During the Thirty Years War, in February 1637, French troops landed in the Gulf of Oristano and sacked the city and nearby areas. Pursued by the Sardinians, the soldiers left the city and abandoned two pieces of artillery, eleven boats, thirty-six prisoners and eight banners, four of which are kept in the Cathedral of Oristano. From 1652 to 1655, the plague raged in the plains, causing a very serious famine.

XVIII-XIX centuries

The Treaty of London of 1718 sanctioned the cession of the Kingdom of Sardinia to the Dukes of Savoy, princes of Piedmont. In August 1767, Oristano and its Campidani were handed over as a feud to wealthy merchant Damiano Nurra Conca, who took the title of Marquis d’Arcais. In 1796, following the expulsion of the Piedmontese, Oristano palely adhered to the anti-feudal revolt of Giò Maria Angioy. In 1838, Sardinian-Piedmontese king Carlo Alberto abolished feudalism and assigned all lands to peasants.
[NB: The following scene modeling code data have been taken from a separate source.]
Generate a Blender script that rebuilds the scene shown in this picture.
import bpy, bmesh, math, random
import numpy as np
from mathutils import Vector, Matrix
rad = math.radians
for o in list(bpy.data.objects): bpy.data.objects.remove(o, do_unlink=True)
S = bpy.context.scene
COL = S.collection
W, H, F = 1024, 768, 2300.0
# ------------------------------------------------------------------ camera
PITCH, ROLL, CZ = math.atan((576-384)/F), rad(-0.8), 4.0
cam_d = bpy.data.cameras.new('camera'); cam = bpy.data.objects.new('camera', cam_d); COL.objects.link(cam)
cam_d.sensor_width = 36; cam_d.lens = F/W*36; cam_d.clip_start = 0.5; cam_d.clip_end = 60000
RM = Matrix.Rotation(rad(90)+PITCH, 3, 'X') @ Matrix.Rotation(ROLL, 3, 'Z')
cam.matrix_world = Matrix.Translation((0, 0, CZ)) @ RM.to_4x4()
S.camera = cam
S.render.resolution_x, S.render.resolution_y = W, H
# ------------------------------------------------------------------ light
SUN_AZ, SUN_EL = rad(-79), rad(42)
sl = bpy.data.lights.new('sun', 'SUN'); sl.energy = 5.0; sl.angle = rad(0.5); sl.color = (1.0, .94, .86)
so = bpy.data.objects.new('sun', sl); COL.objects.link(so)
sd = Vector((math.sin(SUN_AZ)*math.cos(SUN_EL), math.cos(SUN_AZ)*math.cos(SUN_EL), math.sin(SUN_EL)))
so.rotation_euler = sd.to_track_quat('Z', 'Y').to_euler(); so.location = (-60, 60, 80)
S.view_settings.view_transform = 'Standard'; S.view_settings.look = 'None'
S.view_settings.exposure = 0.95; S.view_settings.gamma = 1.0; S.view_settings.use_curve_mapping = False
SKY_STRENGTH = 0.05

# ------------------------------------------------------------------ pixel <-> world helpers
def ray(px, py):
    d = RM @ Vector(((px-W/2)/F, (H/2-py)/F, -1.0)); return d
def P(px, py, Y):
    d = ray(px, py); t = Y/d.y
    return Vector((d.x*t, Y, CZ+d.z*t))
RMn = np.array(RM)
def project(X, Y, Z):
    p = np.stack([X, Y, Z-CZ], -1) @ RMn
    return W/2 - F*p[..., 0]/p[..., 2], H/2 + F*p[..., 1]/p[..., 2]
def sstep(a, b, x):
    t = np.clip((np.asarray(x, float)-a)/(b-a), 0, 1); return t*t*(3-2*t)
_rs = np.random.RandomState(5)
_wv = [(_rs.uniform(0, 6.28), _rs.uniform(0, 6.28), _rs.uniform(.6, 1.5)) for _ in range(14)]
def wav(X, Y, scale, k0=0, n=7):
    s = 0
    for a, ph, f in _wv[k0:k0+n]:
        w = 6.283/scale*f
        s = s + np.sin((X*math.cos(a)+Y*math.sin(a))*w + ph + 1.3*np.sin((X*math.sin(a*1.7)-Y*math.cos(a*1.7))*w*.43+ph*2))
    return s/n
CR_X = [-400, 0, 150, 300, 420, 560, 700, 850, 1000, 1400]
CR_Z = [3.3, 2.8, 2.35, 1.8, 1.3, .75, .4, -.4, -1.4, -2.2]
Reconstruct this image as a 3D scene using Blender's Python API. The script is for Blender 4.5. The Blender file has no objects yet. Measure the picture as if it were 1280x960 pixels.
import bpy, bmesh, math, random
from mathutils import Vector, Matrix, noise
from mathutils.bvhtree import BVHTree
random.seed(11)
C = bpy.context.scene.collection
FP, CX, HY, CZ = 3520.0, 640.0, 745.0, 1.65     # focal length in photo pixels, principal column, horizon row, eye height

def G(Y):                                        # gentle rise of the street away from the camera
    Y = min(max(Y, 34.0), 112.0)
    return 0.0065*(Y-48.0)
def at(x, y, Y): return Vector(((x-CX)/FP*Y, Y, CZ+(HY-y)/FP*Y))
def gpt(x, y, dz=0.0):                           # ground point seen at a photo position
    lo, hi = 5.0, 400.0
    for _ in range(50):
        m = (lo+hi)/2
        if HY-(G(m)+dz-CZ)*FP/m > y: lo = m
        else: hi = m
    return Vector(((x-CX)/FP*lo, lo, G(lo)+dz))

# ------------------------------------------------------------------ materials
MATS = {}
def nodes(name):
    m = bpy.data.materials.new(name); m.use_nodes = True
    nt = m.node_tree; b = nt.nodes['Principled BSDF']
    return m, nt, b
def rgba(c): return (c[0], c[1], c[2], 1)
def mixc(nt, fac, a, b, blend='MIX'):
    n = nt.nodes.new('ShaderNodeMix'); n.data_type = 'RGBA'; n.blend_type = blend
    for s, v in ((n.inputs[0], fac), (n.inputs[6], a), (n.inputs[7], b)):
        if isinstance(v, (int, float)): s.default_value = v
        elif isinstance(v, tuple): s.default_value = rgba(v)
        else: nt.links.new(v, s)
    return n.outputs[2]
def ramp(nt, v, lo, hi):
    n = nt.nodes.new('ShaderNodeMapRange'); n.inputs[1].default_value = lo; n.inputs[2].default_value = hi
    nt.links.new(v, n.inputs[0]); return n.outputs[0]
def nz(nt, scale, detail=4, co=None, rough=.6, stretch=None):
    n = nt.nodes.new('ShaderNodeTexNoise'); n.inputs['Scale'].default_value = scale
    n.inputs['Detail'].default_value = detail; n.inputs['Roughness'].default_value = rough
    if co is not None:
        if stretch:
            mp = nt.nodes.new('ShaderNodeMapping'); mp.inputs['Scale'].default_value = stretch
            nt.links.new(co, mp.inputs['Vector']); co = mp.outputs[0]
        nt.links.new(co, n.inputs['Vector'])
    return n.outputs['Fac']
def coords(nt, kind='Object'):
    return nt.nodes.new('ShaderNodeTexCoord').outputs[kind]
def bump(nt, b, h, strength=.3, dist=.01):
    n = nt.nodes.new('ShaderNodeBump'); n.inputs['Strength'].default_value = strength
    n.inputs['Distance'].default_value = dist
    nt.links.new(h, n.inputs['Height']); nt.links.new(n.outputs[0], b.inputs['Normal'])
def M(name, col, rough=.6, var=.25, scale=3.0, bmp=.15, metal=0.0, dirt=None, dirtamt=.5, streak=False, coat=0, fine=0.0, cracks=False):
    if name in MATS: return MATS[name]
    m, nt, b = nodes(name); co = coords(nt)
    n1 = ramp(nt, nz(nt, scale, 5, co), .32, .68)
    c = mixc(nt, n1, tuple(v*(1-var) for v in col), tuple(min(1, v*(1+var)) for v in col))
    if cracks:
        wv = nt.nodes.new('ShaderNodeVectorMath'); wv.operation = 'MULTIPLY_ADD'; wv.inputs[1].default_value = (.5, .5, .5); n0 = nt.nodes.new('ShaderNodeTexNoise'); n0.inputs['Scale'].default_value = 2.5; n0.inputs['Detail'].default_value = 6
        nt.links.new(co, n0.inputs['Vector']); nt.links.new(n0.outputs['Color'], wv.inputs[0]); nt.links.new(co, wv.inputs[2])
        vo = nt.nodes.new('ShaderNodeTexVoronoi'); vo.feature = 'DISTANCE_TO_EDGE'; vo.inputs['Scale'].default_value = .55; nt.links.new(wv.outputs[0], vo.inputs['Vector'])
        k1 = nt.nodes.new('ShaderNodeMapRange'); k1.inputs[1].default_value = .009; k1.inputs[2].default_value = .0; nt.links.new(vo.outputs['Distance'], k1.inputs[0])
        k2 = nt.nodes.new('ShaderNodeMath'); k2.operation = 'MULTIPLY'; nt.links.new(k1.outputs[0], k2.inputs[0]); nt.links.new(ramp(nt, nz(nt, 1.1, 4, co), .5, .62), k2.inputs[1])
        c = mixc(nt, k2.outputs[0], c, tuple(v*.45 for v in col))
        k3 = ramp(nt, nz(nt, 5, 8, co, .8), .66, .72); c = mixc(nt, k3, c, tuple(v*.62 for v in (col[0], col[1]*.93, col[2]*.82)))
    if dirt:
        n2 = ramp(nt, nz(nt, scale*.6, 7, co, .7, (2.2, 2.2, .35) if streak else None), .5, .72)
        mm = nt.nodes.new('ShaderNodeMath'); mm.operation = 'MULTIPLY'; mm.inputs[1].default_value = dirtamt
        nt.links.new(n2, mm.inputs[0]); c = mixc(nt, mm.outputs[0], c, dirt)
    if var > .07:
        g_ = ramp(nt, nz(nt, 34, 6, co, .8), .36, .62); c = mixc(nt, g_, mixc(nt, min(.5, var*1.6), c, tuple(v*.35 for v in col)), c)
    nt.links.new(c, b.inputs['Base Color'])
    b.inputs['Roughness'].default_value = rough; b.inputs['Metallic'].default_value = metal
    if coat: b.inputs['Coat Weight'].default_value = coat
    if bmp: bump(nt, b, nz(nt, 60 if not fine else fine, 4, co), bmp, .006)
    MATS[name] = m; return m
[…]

In 1881, the monument dedicated to Giudicessa Eleonora d’Arborea was inaugurated.

XX century

In 1921, the Sardinian Action Party was born in Oristano. In the first post-war period, the imposing Santa Chiara dam was built on the Tirso river. During the Fascist era, between 1920 and 1930, the drainage works of the Sassu pond took place, with the reclamation of the territory and the foundation of the inhabited center of Mussolinia (Arborea). On July 16, 1974 Oristano became capital of the fourth Sardinian province.